Until a year ago, David Schraven was head of investigations at Funke Mediengruppe, one of Europe’s largest media holdings.

He was responsible for all the investigative reporting in the media group’s core markets in North Rhine-Westphalia, Germany.

He soon noticed it became harder to do large-scale investigations, especially the ones that expanded beyond the newspaper's geographical and technical capacities. 

In order for Schraven to do investigative data journalism, he needed people able to do the “magic stuff with the data”, he said. But financial constrains at his newspaper made it difficult to get these guys on board.

“In traditional newsrooms it was hard to find people who where able to do this terrific work."

The alternative would have been hiring experts – but the financial uncertainty in the newspaper sector wouldn’t have allowed hiring externally.

This was the point Schraven decided there was a need for a different approach. With excitement, he watched what ProPublica managed to do with data journalism in the US, Mediapart achieved in France, or Newstapa did for South Korea.

His vision was to do something new, which was both similar to other international counterparts, yet had its own components. “Our approach is more focused on teaching and development”, he explained.

CORRECT!V impact behind the scenes

That was the birth of CORRECT!V, Germany’s only not-for-profit investigative newsroom. But not quite so quickly, as Schraven first had to find a way to finance the project.

He convinced donors in North Rhine-Westphalia to help him out, and the model today is pretty straightforward from the outside.

The extraordinary material CORRECT!V produces is given out for free, and it does not stop there. On a story about the Transatlantic Trade and Investment Partnership (TTIP) agreement for example, the organisation supported 15 local and regional newsrooms that didn’t have the resources to research and report on the story on their own.

correctiv graph

The issue of little to no transparency for the TTIP agreement (and their dealers) which is currently negotiated was reported by CORRECT!V with a grounding in data, and presented through an interactive data visualisation. Image by CORRECT!V.

CORRECT!V and its true freedom to collaborate


The progress on the TTIP investigation is pretty good, Schraven said. The collaboration with the public allows him to work with new evidence, and now papers and documents are reaching the investigative newsroom.

Schraven thinks opponents to the transparency of the TTIP agreement “have already lost the war”.
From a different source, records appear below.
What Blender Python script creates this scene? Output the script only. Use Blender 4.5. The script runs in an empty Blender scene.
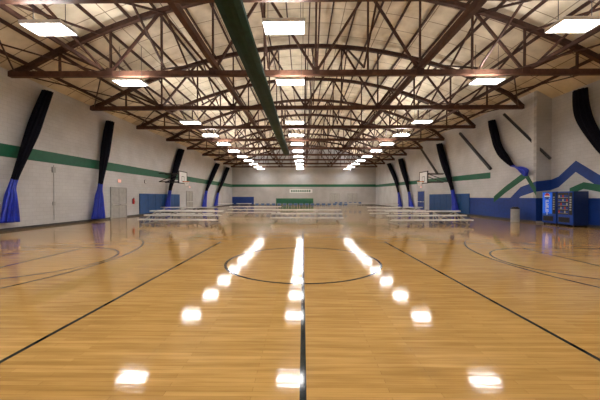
import bpy, math, random
from mathutils import Vector, Matrix
random.seed(4)
scene=bpy.context.scene
COL=scene.collection

# ------------------------------------------------------------ materials
def newmat(name):
    m=bpy.data.materials.new(name); m.use_nodes=True
    nt=m.node_tree; b=nt.nodes['Principled BSDF']
    return m,nt,b
def mat(name,c,rough=0.5,metal=0.0,var=0.12,scale=4.0,bump=0.0,bscale=60,spec=0.5,alpha=1.0):
    m,nt,b=newmat(name)
    tc=nt.nodes.new('ShaderNodeTexCoord'); n=nt.nodes.new('ShaderNodeTexNoise')
    n.inputs['Scale'].default_value=scale; n.inputs['Detail'].default_value=4
    nt.links.new(tc.outputs['Object'],n.inputs['Vector'])
    r=nt.nodes.new('ShaderNodeValToRGB')
    lo=[max(0,x*(1-var)) for x in c]+[1]; hi=[min(1,x*(1+var)) for x in c]+[1]
    r.color_ramp.elements[0].color=lo; r.color_ramp.elements[1].color=hi
    r.color_ramp.elements[0].position=.3; r.color_ramp.elements[1].position=.7
    nt.links.new(n.outputs['Fac'],r.inputs['Fac']); nt.links.new(r.outputs['Color'],b.inputs['Base Color'])
    b.inputs['Roughness'].default_value=rough; b.inputs['Metallic'].default_value=metal
    b.inputs['Specular IOR Level'].default_value=spec
    if bump>0:
        n2=nt.nodes.new('ShaderNodeTexNoise'); n2.inputs['Scale'].default_value=bscale
        nt.links.new(tc.outputs['Object'],n2.inputs['Vector'])
        bp=nt.nodes.new('ShaderNodeBump'); bp.inputs['Strength'].default_value=bump; bp.inputs['Distance'].default_value=.01
        nt.links.new(n2.outputs['Fac'],bp.inputs['Height']); nt.links.new(bp.outputs['Normal'],b.inputs['Normal'])
    return m
def block_wall(name,c,axis):
    m,nt,b=newmat(name)
    tc=nt.nodes.new('ShaderNodeTexCoord'); sp=nt.nodes.new('ShaderNodeSeparateXYZ'); cb=nt.nodes.new('ShaderNodeCombineXYZ')
    nt.links.new(tc.outputs['Object'],sp.inputs[0])
    nt.links.new(sp.outputs[axis],cb.inputs[0]); nt.links.new(sp.outputs['Z'],cb.inputs[1])
    br=nt.nodes.new('ShaderNodeTexBrick'); br.inputs['Scale'].default_value=1
    br.inputs['Brick Width'].default_value=.4; br.inputs['Row Height'].default_value=.2; br.inputs['Mortar Size'].default_value=.008
    br.inputs['Color1'].default_value=[x for x in c]+[1]; br.inputs['Color2'].default_value=[x*.95 for x in c]+[1]
    br.inputs['Mortar'].default_value=[x*.82 for x in c]+[1]
    nt.links.new(cb.outputs[0],br.inputs['Vector'])
    n=nt.nodes.new('ShaderNodeTexNoise'); n.inputs['Scale'].default_value=.7; n.inputs['Detail'].default_value=6
    nt.links.new(tc.outputs['Object'],n.inputs['Vector'])
    mx=nt.nodes.new('ShaderNodeMix'); mx.data_type='RGBA'; mx.blend_type='MULTIPLY'
    r=nt.nodes.new('ShaderNodeValToRGB'); r.color_ramp.elements[0].color=(.86,.855,.85,1); r.color_ramp.elements[1].color=(1,1,1,1)
    r.color_ramp.elements[0].position=.35; r.color_ramp.elements[1].position=.65
    nt.links.new(n.outputs['Fac'],r.inputs['Fac'])
    mx.inputs[0].default_value=1; nt.links.new(br.outputs['Color'],mx.inputs[6]); nt.links.new(r.outputs['Color'],mx.inputs[7])
    nt.links.new(mx.outputs[2],b.inputs['Base Color'])
    bp=nt.nodes.new('ShaderNodeBump'); bp.inputs['Strength'].default_value=.4; bp.inputs['Distance'].default_value=.01; bp.invert=True
    nt.links.new(br.outputs['Fac'],bp.inputs['Height']); nt.links.new(bp.outputs['Normal'],b.inputs['Normal'])
    b.inputs['Roughness'].default_value=.6
    return m
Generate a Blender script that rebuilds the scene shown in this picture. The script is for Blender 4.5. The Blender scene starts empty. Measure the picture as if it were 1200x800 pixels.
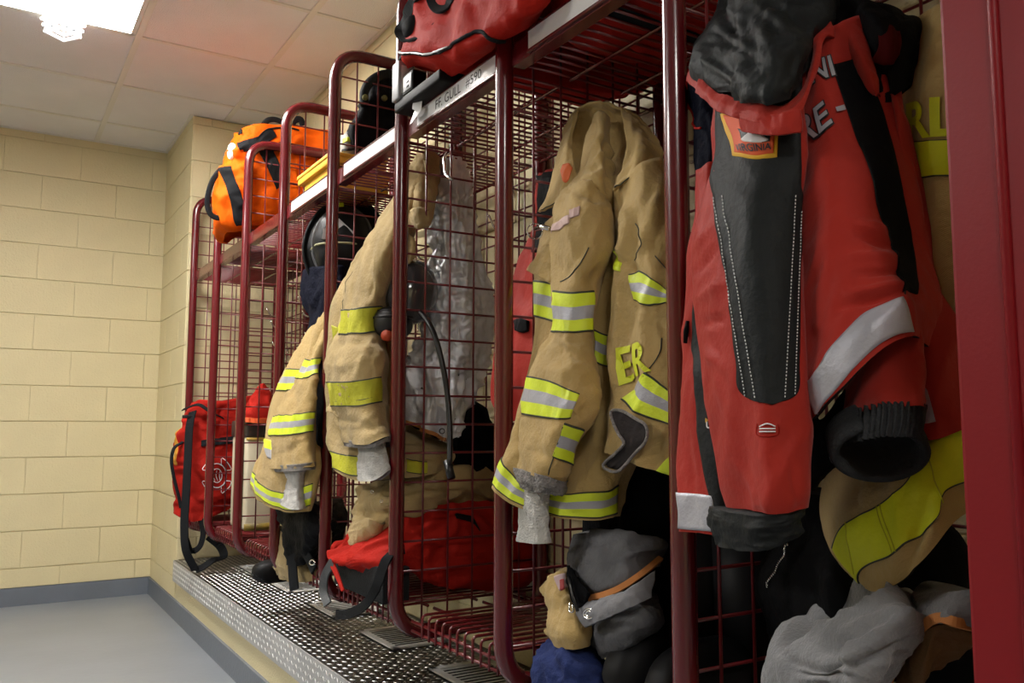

For wider distribution, CORRECT!V also lets anyone reprint certain stories. Under the “steal our story” label, bloggers, newspapers or radio stations can republish stories, such as the investigation on the downing of flight MH17.

steal our story
Screenshot from CORRECT!V.
 
CORRECT!V is able to collaborate with other news media because the point is, Schraven explained, that “CORRECT!V is no competition”.

If his organisation is giving out an investigative story for free, other news publications are able to sell it, so they are very eager to collaborate with him.

“We work together with big outlets in Germany such as Der Spiegel or Die Zeit, and we work with TV stations such as ARD, MDR or NDR, or private TV stations such as RTL. ”

This means is that whatever CORRECT!V investigates could influence which stories break in the entire German news media landscape.

CORRECT!V’s data journalism process

Data is at the core of all CORRECT!V investigations, Schraven said. When it comes down to what data really means, there are lots of different definitions.

For CORRECT!V, it can range from big data sets to publicly available air pollution data, to figures on traffic jams.

The process for investigative data journalism Schraven’s organisation follows includes three major steps.

“First of all we try to find out how to create a visualisation from it. We try to find a story in the big data sets, the key points, and what is important about all this data. 

"Once we found the story, we try to find human beings who can talk about it and who have been affected by the issue we found,” he explained.

Sometimes data can be the start of Schraven’s stories, but the output could look completely different at the end.

We have different approaches once we have our hands on the data sets we need for our storiesDavid Schraven, CORRECT!V
One example is the story Weisse Wölfe, a documentary about Germany’s right wing extremism.

The content is a breathtaking investigation of a Nazi terrorist group in Germany’s Ruhr region and the exposure of ties to other international networks. The core of all of that was big data, said Schraven.

“There were investigation records by the secret services, telephone files, and data from guys who did the surveillance.

"After I received all of this, I was looking for ways to tell the story and to make it not boring, but also to make my point and to reach out to an audience”.

In this case, Schraven decided not to tell the story in the old fashioned way but to produce a graphic novel. The work paid off and the project ended up a bestseller in Germany.

And yet again, data journaism can mean something completely different, he said.

In the case of the flight MH17 tragedy, Schraven’s team was looking for big data, and out of this data analysis, a search on the ground was possible.

“We knocked on doors and did the investigative ground work,” he said. In this case the data helped to find the right sources and witnesses, and made it possible to sniff in the right corners on the ground, enabling them to find the story they needed.

“We have different approaches once we have our hands on the data sets we need for our stories,” he explained.

For Schraven's journalistic vision, data is of crucial importance. In the end, a story might be published in a different way, but the starting point for the team is always the data.